Ne var ki, “bebek katillerine” kol kanat geren kötü ruhlar, öylesine kin ve nefretle dolmuşlardır ki…
Ellerine imkân geçse, anne ve babaları kendileri gibi düşünmeyen her bebeği, kundaklarında katlederler!..
İşte son misali;
Sayın Albayrak’a ve Eşi Esra Albayrak’a…
Aslında Sayın Recep Tayyip Erdoğan’a kin ve nefretlerini öyle bir kustular ki…
Öyle rezil şeyler yazdılar ki…
Şeytan’ın kötülüğü bile “az” kalıyor bunlarınkinin yanında!..
Şimdi...
Alçaklığı yapanı yargı ne diyorsa ona göre cezalandır…
Sonra…
Sonra da…
Kin ve nefretin bütün iğrençliği ile ortaya çıktığı bu çirkin hadisenin ardından “bir çerçevenin” berbat “Suskunluk Sarmalı”nın ne anlama geldiğini unutma.
Ve bir not daha:
Bu konuda, Sayın Meral Akşener’i gösterdiği duyarlılıktan dolayı tebrik etmemek ve tepkisini aynen yansıtmamak büyük haksızlık olur:
“Siyasete eşlerin, çocukların, torunların özne yapılması ayıptır, ahlaksızlıktır.
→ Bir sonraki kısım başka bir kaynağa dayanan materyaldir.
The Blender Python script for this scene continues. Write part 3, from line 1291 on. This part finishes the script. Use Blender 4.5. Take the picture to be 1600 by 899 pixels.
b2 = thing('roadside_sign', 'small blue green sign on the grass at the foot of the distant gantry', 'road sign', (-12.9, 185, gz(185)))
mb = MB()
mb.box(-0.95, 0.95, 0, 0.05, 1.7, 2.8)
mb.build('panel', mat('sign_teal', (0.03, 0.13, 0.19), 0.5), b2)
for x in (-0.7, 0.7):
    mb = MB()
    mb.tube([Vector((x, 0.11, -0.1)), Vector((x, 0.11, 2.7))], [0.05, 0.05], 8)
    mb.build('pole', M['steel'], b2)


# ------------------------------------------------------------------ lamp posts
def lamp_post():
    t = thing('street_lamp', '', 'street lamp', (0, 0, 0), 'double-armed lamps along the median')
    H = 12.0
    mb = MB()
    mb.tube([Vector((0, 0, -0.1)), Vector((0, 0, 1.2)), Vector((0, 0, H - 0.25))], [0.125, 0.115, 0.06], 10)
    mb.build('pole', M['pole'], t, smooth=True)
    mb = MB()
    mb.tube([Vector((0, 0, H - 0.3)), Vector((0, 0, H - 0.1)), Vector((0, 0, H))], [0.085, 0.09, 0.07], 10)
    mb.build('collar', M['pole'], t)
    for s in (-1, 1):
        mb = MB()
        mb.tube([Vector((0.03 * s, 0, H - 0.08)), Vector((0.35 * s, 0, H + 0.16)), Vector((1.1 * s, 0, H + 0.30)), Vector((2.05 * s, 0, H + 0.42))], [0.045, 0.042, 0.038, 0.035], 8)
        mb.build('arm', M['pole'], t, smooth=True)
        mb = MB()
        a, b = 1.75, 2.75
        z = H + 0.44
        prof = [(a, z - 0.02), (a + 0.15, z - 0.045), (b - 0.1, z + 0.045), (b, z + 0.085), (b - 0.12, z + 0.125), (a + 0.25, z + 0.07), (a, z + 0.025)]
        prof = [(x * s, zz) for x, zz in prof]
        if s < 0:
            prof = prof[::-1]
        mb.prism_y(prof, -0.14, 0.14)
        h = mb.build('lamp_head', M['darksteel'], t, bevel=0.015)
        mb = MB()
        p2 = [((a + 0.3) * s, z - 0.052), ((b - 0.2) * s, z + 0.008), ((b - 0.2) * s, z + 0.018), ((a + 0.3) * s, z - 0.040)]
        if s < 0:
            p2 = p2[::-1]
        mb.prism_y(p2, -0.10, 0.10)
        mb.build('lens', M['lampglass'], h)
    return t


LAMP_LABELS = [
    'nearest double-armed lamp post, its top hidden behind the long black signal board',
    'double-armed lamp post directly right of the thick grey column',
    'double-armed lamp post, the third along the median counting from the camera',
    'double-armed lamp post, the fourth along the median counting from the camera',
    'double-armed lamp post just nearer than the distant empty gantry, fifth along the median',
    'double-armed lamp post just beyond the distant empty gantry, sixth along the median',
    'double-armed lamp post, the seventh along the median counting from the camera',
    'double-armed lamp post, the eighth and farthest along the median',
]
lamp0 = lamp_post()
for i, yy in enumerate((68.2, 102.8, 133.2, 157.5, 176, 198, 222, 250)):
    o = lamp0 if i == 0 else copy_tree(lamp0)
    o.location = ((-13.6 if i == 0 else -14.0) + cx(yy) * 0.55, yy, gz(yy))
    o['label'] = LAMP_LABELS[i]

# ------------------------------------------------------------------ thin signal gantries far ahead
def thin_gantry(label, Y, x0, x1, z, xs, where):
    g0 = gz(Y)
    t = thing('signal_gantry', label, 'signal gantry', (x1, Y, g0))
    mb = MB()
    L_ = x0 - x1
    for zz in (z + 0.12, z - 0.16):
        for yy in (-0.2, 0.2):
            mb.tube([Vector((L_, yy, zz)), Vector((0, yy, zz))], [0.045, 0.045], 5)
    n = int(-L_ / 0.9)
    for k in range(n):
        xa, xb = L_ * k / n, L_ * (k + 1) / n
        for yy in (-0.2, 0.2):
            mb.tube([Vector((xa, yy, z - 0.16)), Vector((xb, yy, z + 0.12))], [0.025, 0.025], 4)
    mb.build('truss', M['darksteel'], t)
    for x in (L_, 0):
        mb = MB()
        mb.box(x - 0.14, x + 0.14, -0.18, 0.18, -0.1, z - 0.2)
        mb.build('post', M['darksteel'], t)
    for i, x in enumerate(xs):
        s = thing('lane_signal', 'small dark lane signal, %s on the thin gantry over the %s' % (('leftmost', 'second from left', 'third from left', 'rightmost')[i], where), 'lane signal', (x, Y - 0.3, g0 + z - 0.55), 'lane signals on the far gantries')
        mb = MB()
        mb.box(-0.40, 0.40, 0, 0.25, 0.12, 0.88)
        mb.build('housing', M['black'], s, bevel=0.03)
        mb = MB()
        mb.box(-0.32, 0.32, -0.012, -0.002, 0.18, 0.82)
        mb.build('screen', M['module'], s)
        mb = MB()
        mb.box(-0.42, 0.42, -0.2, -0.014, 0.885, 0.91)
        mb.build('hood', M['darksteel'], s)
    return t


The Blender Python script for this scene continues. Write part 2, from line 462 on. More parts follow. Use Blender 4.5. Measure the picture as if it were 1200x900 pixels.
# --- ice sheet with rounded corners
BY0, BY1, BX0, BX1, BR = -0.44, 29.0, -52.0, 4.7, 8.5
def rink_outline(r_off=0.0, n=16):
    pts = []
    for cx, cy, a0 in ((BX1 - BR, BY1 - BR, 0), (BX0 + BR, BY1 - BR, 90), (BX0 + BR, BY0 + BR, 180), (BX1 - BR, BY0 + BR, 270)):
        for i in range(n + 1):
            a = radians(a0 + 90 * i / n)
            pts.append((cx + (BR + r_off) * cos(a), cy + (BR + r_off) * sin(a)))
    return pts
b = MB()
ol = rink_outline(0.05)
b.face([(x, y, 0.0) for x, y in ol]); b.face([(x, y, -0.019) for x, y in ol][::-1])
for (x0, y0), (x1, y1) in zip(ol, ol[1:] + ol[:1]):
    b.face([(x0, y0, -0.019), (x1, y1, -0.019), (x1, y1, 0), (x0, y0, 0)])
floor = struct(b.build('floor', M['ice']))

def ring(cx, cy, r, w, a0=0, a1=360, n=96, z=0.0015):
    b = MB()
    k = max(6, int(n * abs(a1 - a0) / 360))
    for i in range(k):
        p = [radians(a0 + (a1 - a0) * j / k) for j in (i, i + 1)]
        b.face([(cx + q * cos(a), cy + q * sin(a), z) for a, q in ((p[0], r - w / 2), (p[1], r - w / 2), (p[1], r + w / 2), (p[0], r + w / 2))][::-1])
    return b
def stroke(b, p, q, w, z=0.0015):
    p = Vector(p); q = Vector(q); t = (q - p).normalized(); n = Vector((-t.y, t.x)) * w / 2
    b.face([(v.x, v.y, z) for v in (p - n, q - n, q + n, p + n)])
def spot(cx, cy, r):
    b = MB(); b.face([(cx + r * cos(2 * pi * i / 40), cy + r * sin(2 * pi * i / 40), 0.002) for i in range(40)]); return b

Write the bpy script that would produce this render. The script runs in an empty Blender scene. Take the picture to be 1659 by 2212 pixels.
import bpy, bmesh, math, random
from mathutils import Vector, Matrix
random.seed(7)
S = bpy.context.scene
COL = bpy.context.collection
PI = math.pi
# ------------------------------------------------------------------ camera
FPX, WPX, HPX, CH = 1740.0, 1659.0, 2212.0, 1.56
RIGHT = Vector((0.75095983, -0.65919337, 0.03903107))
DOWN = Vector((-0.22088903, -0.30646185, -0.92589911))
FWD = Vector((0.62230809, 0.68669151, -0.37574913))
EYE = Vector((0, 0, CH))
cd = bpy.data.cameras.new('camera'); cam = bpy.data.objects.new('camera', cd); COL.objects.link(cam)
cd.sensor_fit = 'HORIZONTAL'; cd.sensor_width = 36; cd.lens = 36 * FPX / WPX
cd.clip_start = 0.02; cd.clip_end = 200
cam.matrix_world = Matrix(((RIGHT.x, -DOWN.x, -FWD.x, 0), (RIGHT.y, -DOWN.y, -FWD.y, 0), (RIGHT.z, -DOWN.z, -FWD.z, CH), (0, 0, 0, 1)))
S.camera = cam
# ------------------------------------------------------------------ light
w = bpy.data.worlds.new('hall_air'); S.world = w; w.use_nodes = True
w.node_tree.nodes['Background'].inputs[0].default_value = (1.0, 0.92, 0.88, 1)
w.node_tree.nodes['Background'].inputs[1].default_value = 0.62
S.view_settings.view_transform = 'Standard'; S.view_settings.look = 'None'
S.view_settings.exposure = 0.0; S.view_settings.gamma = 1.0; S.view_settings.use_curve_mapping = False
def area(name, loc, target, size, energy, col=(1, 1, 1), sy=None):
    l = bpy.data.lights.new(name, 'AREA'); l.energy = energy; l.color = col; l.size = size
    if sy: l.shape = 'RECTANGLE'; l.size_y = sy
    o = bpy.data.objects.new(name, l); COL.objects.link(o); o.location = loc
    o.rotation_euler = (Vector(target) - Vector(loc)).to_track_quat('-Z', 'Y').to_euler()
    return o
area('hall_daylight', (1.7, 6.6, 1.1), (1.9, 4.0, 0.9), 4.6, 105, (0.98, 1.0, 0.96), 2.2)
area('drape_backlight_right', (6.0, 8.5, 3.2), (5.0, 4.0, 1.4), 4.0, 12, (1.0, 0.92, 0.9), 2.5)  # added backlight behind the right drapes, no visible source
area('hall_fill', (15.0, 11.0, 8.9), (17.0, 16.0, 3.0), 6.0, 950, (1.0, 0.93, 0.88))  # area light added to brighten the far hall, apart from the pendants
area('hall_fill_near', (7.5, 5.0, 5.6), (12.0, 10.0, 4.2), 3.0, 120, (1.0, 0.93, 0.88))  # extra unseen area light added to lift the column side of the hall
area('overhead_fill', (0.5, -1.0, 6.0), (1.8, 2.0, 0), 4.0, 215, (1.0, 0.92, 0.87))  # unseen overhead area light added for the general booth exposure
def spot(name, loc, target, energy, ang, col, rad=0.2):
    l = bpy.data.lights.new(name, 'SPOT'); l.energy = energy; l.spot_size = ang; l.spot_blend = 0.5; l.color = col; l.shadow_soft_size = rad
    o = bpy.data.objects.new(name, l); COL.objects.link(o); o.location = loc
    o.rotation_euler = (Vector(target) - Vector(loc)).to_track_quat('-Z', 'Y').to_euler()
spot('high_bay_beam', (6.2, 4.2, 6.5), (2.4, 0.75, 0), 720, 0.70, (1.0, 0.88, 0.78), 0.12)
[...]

Böyle siyaset olmaz, böyle insanlık olmaz.
Esra Hanım'ı yeniden anne olmasından ötürü tebrik ediyorum.
Allah kendisine, vatanına milletine hayırlı bir evlat yetiştirmeyi nasip etsin.”
Evet…
Ahlâksızlık…
Kimden gelirse gelsin ve kimi hedef alırsa alsın, bütün ahlâksızlıklara karşı çıkmak ortak tavrımız olmalı.